A iniciativa teve início após um caso de assédio sexual sofrida pela vice-presidente da Sindicato dos Trabalhadores em Aplicativos de Transportes do Estado (SintatRN), Luciana Macêdo, quando ainda era novata na profissão. “Eu peguei uma corrida com quatro homens bêbados. Eles estavam indo para outro bar e, no trajeto, já começaram com as ‘brincadeiras’. Um dele, que estava atrás do meu banco, tentou me agarrar pelo pescoço e por causa disso, quase sofremos um acidente sério”, revelou.
Ela relatou que a situação vivenciada a inspirou a transformar sua experiência em motivação para ajudar outras mulheres motoristas de aplicativos. “Foi uma situação muito constrangedora.
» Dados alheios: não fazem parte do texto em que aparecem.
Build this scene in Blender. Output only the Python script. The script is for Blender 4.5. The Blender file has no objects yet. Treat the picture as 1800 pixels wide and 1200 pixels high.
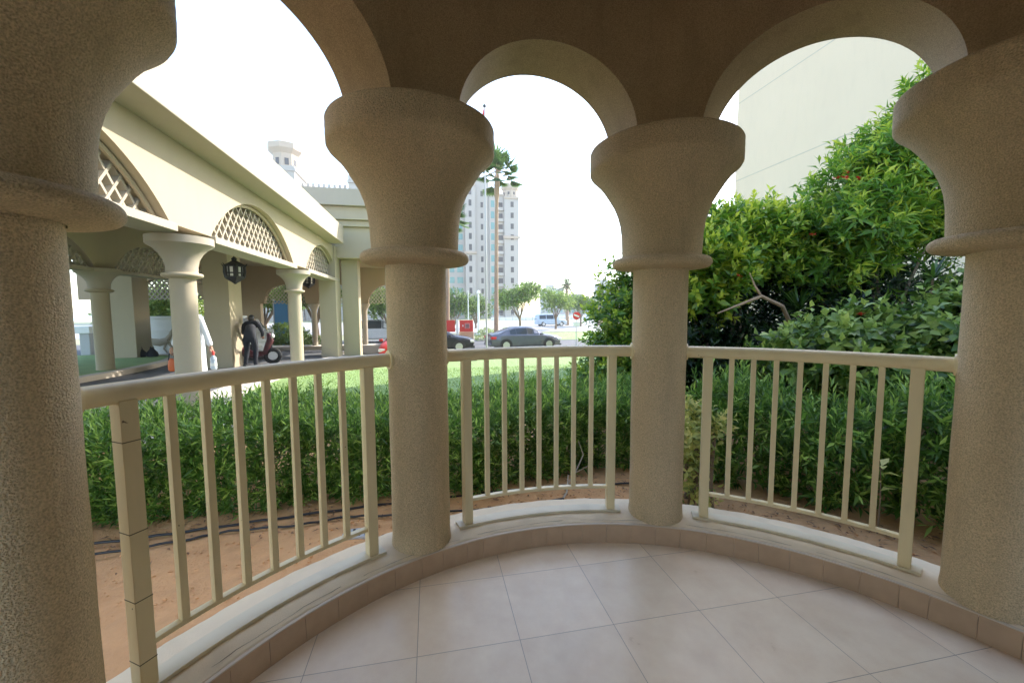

Infelizmente, na época, eu não tinha preparo, não tinha traquejo e sai fugida do local. Tiraram esse rapaz à força de dentro do carro, ele dizendo que só ia sair depois que me beijasse, um horror. Esse tipo de situação era para ser levada à delegacia, mas, por não ter uma rede de apoio e não ter o entendimento, terminei não fazendo isso. Hoje, como vice-presidente do SintatRN, represento as mulheres”.
Com o lema “Sozinhas chegamos rápido, juntas chegamos mais longe”, o grupo serve para suas integrantes trocarem vivências, conversarem sobre tudo e como rede de apoio, já que elas mantêm um monitoramento em tempo real de quem está circulando. Luciana explicou que, quando surge alguma situação suspeita, elas entram em contato por mensagem ou ligação, conversando em códigos próprios que são uma política interna de comunicação entre as mulheres, uma forma de mantê-las seguras.
Quando necessário, elas entram em contato por mensagem ou ligação, conversando em códigos próprios que são uma política interna de comunicação entre as mulheres, uma forma de mantê-las seguras: “Sempre estamos nos ajudando, visto que é muito difícil, as portas são mais difíceis de serem abertas para mulheres, né? Nessa categoria ainda é um meio machista”, afirma Luciane.
EXPERIÊNCIAS, SEGURANÇA E ROTINA
A estimativa do SintatRN é que tenha até 1,5 mil mulheres trabalham como motoristas de aplicativos no Rio Grande do Norte. E, apesar das denúncias de assédios serem mais direcionadas ao público masculino, a motorista de App Alexsandra Simone, há 6 anos na profissão, já passou por uma experiência difícil com uma passageira que não respeitou sua integridade física e tentou beijá-la. “É muito complicado com mulher, porque ela vai para cima mesmo. O medo é a gente ser reportada como homofóbica, ou receber uma nota negativa por causa disso”, disse.
Ela destacou que a insegurança também é um enorme desafio que, assim como outros motoristas, ela enfrenta todos os dias. “O passageiro tem medo do motorista e o motorista tem medo do passageiro. Não é tanto o medo do passageiro às vezes, mas o medo da abordagem na hora que o carro está parado, como um assalto, alguém mandar o passageiro ou até mesmo me mandarem descer e levarem o carro”.
Além da profissão em comum, Luciane e Alexsandra são mães e conciliar a rotina de casa com o trabalho muitas vezes faz parte de uma demanda diária exaustiva, sem uma rede de apoio. “A maioria passa por rotinas puxadas com casa, filho e trabalho, algumas mães solos, onde somos nós para tudo. Não é de hoje que estamos entrando nesse mundo tão masculino que é o de trabalhar com carros, seja dirigindo, consertando, fabricando e até mesmo projetando. O desafio é dar conta de casa, filho e trabalho ao mesmo tempo. Porque não são todas que têm uma rede de apoio”, ressalto Luciane.